¡CRISTO NECESITA UNA ESPADA!
SERGI SOL
El obispo de Barcelona,
doctor don Manuel Irurita, con la Junta de Damas de San Vicente de Paúl, en su
visita a las Escuelas de Nuestra Señora de Montserrat, en Barcelona. -Mundo
Gráfico
Mayo de 1936. Irurita, el Obispo de Barcelona, respondía de esta guisa a la pregunta de un periodista católico cuando éste quiso sugerir la necesidad de conciliar para evitar una Guerra Civil: ¡Cristo necesita una espada!
Hubo una Iglesia, con mucho poder, que fue más franquista que Franco y que promovió y defendió abiertamente -sin sutileza alguna- un golpe militar para acabar con la República y reinstaurar la Monarquía.
Eran furibundos integristas los obispos de sedes tan importantes como Toledo o Barcelona. Y si hubo otras figuras tan destacadas e influyentes como el Cardenal Vidal i Barraquer (Tarraconensis) que defendieron a ultranza la legitimidad de la República fue -en buena medida- por el anticatalanismo visceral del dictador Primo de Rivera. La visceral actitud del que fuera capitán general de Catalunya les sacudió la conciencia.
Irurita (Barcelona)
o Gomà (Toledo), entre muchos otros, no predicaban precisamente la paz y la
concordia y sus invectivas estaban a años luz de las enseñanzas de los
Evangelios.
Los cristianos de
corazón fueron todos esos católicos, clérigos o no, que sufrieron tanto el
látigo rabioso en la retaguardia republicana como la espada de la misma Iglesia
que primero ensalzó la cruzada nacional y luego se postró ante Franco.
Uno de los casos
más terribles e indignos fue la ejecución sumaria del católico republicano
Manuel Carrasco i Formiguera. Este tuvo que huir de Catalunya auxiliado por el
mismo president de la Generalitat, Lluís Companys, pues estaba amenazado de
muerte por los extremistas que imponían su sed de odio y venganza contra los
católicos ante cualquier otra consideración.
El Govern de
Companys lo protegió y finalmente lo evacuó al País Vasco republicano. El azar
quiso que fuera capturado por el Ejército de Franco junto a toda su familia
cuando, a bordo de un buque, cruzaban la frontera entre el País Vasco francés y
el español.
Carrasco i
Formiguera era un ferviente católico, al punto que sus últimas palabras fueron
"Jesús, Jesús" mientras sostenía un crucifijo frente al pelotón de
ejecución, en Burgos. Incluso el mismo Vaticano, pese a sus flirteos con el
fascismo, pidió clemencia. Ni por estas el Caudillo Franco tuvo misericordia.

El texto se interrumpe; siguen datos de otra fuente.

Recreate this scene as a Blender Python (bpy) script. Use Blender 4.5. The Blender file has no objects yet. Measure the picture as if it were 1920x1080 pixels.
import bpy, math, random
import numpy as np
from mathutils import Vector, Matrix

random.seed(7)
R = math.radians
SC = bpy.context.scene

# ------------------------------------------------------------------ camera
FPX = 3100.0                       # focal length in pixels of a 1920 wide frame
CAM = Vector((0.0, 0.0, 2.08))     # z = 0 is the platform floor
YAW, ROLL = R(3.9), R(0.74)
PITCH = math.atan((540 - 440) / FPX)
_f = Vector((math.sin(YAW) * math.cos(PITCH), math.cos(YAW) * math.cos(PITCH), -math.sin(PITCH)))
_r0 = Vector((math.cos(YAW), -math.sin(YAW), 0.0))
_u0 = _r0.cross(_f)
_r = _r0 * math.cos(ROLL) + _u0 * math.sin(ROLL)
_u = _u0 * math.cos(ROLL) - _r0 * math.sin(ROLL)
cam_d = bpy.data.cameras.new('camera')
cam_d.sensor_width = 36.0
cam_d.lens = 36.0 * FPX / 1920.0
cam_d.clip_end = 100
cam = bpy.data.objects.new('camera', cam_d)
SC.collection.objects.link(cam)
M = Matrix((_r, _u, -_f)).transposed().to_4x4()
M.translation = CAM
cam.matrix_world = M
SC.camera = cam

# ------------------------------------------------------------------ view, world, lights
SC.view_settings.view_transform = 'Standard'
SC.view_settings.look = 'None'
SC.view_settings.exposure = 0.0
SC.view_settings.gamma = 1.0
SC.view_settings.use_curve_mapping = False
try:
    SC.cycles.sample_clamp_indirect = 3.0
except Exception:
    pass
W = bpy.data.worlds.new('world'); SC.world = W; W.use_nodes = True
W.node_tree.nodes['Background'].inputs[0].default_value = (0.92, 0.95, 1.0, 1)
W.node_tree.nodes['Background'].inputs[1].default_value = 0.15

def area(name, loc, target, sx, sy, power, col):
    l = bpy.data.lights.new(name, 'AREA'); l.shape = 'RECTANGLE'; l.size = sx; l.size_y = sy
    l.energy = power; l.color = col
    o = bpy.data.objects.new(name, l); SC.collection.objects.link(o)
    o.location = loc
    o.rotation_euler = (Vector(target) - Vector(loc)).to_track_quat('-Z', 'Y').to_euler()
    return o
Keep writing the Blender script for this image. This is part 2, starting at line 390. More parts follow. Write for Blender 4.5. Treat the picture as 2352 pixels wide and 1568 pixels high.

Él mismo, enfurecido por las protestas internacionales tras un bombardeo
criminal sobre la población de Barcelona, firmó la ejecución de la pena de
muerte, como venganza. Si la compasión es una virtud cristiana, Franco y los
clérigos franquistas carecían de ella.
Para muestra
indecente, la del dominico Antonio Carrión, quien justificó sin tapujos la
ejecución de Carrasco i Formiguera con este improperio: ‘Murió como buen
católico, mas gritando ¡Viva Cataluña libre!, con lo que vino a confirmar que
la sentencia estaba bien fundada en derecho’.
No es una
excepción. Ese era el ambiente que se apoderó de buena parte de la Iglesia y
que tomó cuerpo con la deseada Guerra Civil, Cruzada Nacional para los curas
afectos a la rebelión.
"No hay más
derecho que la fuerza" proclama el movimiento Cruces de Sangre, fechado en
Barcelona, en abril de 1936, para luego apostillar toda una diáfana declaración
de principios: "España ha de ser vindicada. Y lo será; caiga quien caiga y
sea como sea. Son a millares los voluntarios para acometer las empresas más
difíciles. Son hombres: sin mayúsculas, pero con testículos (...).
Toda expresión de
fuerza ha de ser deificada. Por esto en adelante ha de decirse: la santa
dinamita, la santa pistola, la santa rebeldía (...)".
Todo lo acontecido
en esa borrachera de sangre del verano de 1936, cuando fueron cobarde y
salvajemente asesinados miles de curas, no tiene justificación alguna. Pero sí
una explicación. Y es que los sectores más integristas de la Iglesia se ganaron
a pulso el odio que generaron con premeditación y alevosía.